▶ _WORK TO COMPLETE_:
Without the pictures, please reproduce only the lines from the one with "Recreate this scene" through the one with "return m, n, l, n['Principled BSDF']", both included.

▶ _DATASET RECORDS_:

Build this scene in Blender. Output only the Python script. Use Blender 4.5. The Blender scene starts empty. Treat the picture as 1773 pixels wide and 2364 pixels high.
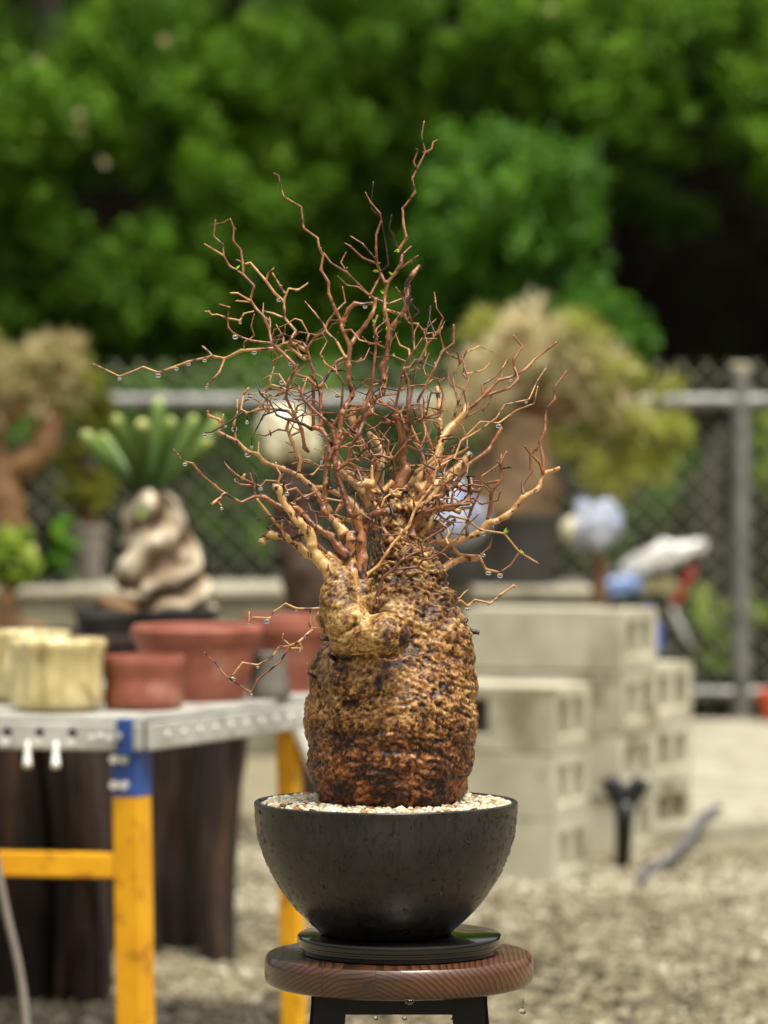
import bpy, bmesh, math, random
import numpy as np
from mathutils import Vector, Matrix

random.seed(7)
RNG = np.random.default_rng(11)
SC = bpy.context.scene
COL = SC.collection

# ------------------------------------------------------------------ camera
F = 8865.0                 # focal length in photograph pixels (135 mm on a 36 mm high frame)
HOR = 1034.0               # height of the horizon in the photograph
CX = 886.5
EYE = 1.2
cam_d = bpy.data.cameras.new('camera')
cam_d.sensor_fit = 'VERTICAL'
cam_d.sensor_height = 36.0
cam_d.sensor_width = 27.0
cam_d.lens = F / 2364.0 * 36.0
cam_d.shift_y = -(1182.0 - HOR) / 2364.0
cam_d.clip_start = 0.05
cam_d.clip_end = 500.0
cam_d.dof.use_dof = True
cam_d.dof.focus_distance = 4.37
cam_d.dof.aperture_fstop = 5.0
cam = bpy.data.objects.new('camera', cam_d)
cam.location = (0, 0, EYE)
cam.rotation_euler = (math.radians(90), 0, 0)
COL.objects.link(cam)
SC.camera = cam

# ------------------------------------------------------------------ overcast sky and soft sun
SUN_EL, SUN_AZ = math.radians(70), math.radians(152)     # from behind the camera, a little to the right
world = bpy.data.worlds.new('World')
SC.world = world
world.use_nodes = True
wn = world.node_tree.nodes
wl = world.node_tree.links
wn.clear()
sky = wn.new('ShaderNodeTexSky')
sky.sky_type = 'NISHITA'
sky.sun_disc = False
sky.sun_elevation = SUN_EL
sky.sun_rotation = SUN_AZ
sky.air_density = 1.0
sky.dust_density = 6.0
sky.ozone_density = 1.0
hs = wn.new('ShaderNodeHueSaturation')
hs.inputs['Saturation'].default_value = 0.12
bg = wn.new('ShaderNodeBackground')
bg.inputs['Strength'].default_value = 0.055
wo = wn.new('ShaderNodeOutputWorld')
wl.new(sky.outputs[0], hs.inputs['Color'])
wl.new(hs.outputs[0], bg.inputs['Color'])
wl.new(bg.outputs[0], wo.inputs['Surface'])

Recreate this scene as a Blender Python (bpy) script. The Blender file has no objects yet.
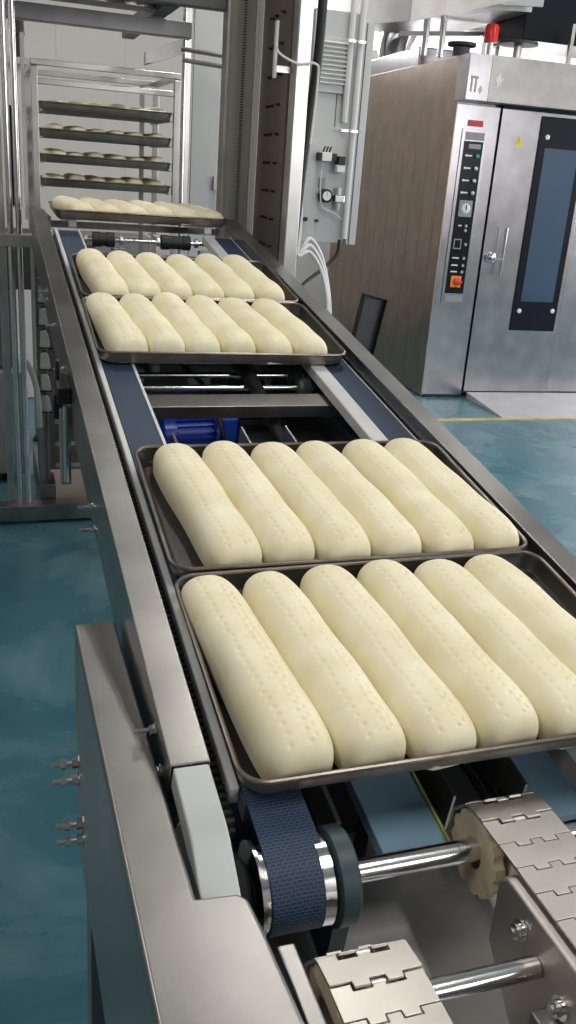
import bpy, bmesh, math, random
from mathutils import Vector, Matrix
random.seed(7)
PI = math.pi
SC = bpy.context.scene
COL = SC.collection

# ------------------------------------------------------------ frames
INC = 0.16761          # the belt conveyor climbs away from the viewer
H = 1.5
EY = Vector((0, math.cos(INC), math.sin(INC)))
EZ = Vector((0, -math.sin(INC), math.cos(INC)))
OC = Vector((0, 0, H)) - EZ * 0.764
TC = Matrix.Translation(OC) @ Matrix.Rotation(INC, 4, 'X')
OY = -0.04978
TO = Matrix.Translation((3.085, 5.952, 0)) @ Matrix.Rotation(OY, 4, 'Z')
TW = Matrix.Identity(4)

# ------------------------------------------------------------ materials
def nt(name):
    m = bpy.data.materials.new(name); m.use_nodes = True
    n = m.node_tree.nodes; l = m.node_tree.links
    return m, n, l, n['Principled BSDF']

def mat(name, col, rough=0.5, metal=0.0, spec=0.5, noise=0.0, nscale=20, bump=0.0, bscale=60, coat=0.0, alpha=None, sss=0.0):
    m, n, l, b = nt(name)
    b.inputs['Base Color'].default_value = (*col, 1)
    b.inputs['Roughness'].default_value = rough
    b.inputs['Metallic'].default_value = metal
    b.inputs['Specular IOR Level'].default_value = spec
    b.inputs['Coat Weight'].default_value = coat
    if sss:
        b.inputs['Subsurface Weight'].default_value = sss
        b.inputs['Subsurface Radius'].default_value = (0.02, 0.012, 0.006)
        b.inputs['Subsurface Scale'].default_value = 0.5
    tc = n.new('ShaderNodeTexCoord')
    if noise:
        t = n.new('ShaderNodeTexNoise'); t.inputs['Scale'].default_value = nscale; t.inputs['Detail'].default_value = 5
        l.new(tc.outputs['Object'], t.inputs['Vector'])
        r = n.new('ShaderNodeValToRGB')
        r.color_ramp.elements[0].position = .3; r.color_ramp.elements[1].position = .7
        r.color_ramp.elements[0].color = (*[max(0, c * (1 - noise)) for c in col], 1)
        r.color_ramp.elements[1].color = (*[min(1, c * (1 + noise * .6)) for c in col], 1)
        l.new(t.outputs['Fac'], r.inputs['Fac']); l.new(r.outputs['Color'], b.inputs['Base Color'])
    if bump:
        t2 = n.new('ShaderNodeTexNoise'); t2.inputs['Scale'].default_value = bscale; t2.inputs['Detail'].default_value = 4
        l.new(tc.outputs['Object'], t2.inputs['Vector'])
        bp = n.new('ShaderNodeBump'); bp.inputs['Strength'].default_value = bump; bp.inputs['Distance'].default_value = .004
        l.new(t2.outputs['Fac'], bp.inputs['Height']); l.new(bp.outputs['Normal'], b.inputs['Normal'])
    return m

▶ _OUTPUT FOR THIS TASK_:
Recreate this scene as a Blender Python (bpy) script. The Blender file has no objects yet.
import bpy, bmesh, math, random
from mathutils import Vector, Matrix
random.seed(7)
PI = math.pi
SC = bpy.context.scene
COL = SC.collection

# ------------------------------------------------------------ frames
INC = 0.16761          # the belt conveyor climbs away from the viewer
H = 1.5
EY = Vector((0, math.cos(INC), math.sin(INC)))
EZ = Vector((0, -math.sin(INC), math.cos(INC)))
OC = Vector((0, 0, H)) - EZ * 0.764
TC = Matrix.Translation(OC) @ Matrix.Rotation(INC, 4, 'X')
OY = -0.04978
TO = Matrix.Translation((3.085, 5.952, 0)) @ Matrix.Rotation(OY, 4, 'Z')
TW = Matrix.Identity(4)

# ------------------------------------------------------------ materials
def nt(name):
    m = bpy.data.materials.new(name); m.use_nodes = True
    n = m.node_tree.nodes; l = m.node_tree.links
    return m, n, l, n['Principled BSDF']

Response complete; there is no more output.